Study Fuels Both Sides of Yosemite dam Debate

By Dan Walters
The Fresno Bee - July 21, 2006

State water officials released an overview of removing a nearly century-old dam from the Hetch Hetchy Valley in Yosemite National Park on Wednesday, and within minutes, two reactive statements were e-mailed to journalists.

A coalition of environmental groups that wants to demolish the dam and restore the now-underwater valley to its natural state quickly seized upon the Department of Water Resources' findings, saying they "confirm … it is feasible to restore Hetch Hetchy Valley in Yosemite National Park. …"

U.S. Sen. Dianne Feinstein, however, just as quickly declared that the report "confirms that dismantling O'Shaughnessy Dam and draining the Hetch Hetchy reservoir are unwarranted and the cost is indefensible. …"

The mutually exclusive responses reflect not only the polarization of the issue but its many ironies.

Feinstein is a former mayor of San Francisco, and Hetch Hetchy is a major source of water for San Francisco and other San Francisco Bay Area communities. Her stiff opposition is almost universally shared among Bay Area civic and political leaders who relish having an exclusive water source protected from the uncertainties of being part of a larger system, as are most local supplies.

Two years ago, the Schwarzenegger administration, at the behest of some legislators, agreed to conduct a preliminary study.

The results unveiled Wednesday justified neither the environmental coalition's claim that it's feasible nor Feinstein's that it's unfeasible. It is, in fact, what state hydrologist Gary Bardini termed "a study of studies" that surveyed various contentions regarding demolition and came to some educated and widely spaced guesses as to the potential costs: $3 billion to $10 billion to take down the dam, restore Hetch Hetchy and provide alternate supplies of water and the electric power that the dam generates.

What man built, man can demolish. From a technical standpoint, it wouldn't be rocket science to do what the environmental groups want, if the federal, state and local governments and their constituents were willing to shoulder the costs.
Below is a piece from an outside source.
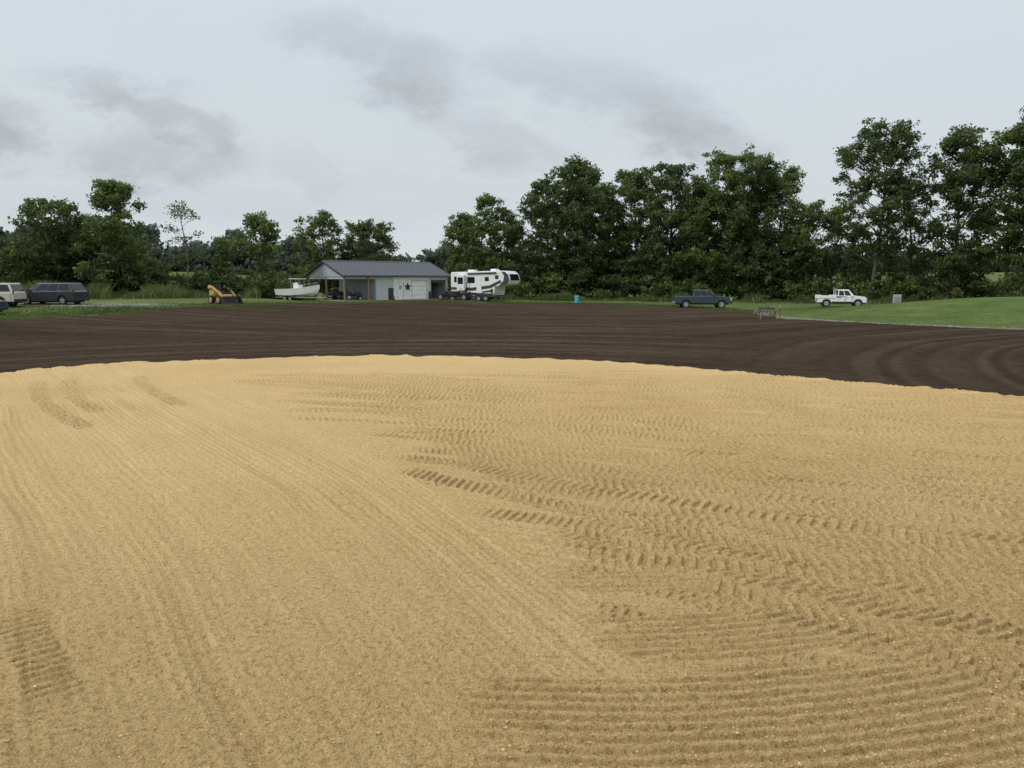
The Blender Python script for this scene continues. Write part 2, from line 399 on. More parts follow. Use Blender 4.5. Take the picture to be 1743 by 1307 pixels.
def lumps(n, xs, ys, zs, size, flat=.7):
    o = np.array([(1, 0, 0), (-1, 0, 0), (0, 1, 0), (0, -1, 0), (0, 0, 1), (0, 0, -1)], float)
    f = np.array([(0, 2, 4), (2, 1, 4), (1, 3, 4), (3, 0, 4), (2, 0, 5), (1, 2, 5), (3, 1, 5), (0, 3, 5)])
    a = RNG.uniform(0, 2 * pi, n)
    P = o[None] * (size[:, None, None] * RNG.uniform(.6, 1.2, (n, 6, 3)))
    P[..., 2] *= flat
    ca = np.cos(a)[:, None]; sa = np.sin(a)[:, None]
    x = P[..., 0] * ca - P[..., 1] * sa; y = P[..., 0] * sa + P[..., 1] * ca
    P = np.stack([x + xs[:, None], y + ys[:, None], P[..., 2] + zs[:, None]], -1)
    F = (f[None] + (np.arange(n) * 6)[:, None, None]).reshape(-1, 3)
    return P.reshape(-1, 3), F
cand = np.where((RR > 3.9) & (RR < 20) & (np.abs(AZ.ravel()) < .70))[0]
pr = 1 / RR[cand] ** .3; pr = pr * (1 + .5 * (1 - left[cand])); pr /= pr.sum()
nC = 46000
pick = RNG.choice(cand, nC, p=pr)
P, F = lumps(nC, X[pick] + RNG.normal(0, .01, nC), Y[pick] + RNG.normal(0, .01, nC), H[pick], np.clip(RNG.lognormal(-5.15, .40, nC) * (.6 + RR[pick] / 14), .003, .019))
add_obj("loose_clods", make_mesh("loose_clods", P, tris=F), M['clod'], kind="stuff", label="small crumbs and clods scattered over the sand", category="clods")

# ---- dark soil
az2 = azis(1200, 50, 90)
R1 = smoothed(padR, az2) - .9
R2 = smoothed(soilR, az2, .012) + .9 * fbm(az2 * 30, az2 * 0, 4, 91)
n2 = 460
t = np.linspace(0, 1, n2)[:, None]
rr2 = 1 / ((1 - t) / np.sqrt(R1)[None] + t / np.sqrt(R2)[None]) ** 2
rr2 = np.concatenate([rr2, (R2 + .25)[None]], 0)
A2 = np.ones((rr2.shape[0], 1)) * az2[None]
X2 = (rr2 * np.sin(A2)).ravel(); Y2 = (rr2 * np.cos(A2)).ravel()
D2 = (rr2 - smoothed(padR, az2)[None]).ravel()
cr = np.hypot(X2 + 3, Y2 - 4) + .9 * fbm(X2 * .05, Y2 * .05, 2, 7)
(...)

Neither are the amounts of water and power involved insurmountably immense. Hetch Hetchy provides about 360,000 acre-feet of water a year. That's not even 1% of the state's total human use of water. Its 400 megawatts of power generation are roughly the equivalent of one medium-sized generating plant.

Whether we should do it is another question. Is restoring a mountain valley for scenic and recreational purposes worth the price? That's a purely political issue. And the debate will likely still be raging when O'Shaughnessy Dam celebrates its 100th birthday a couple of decades hence.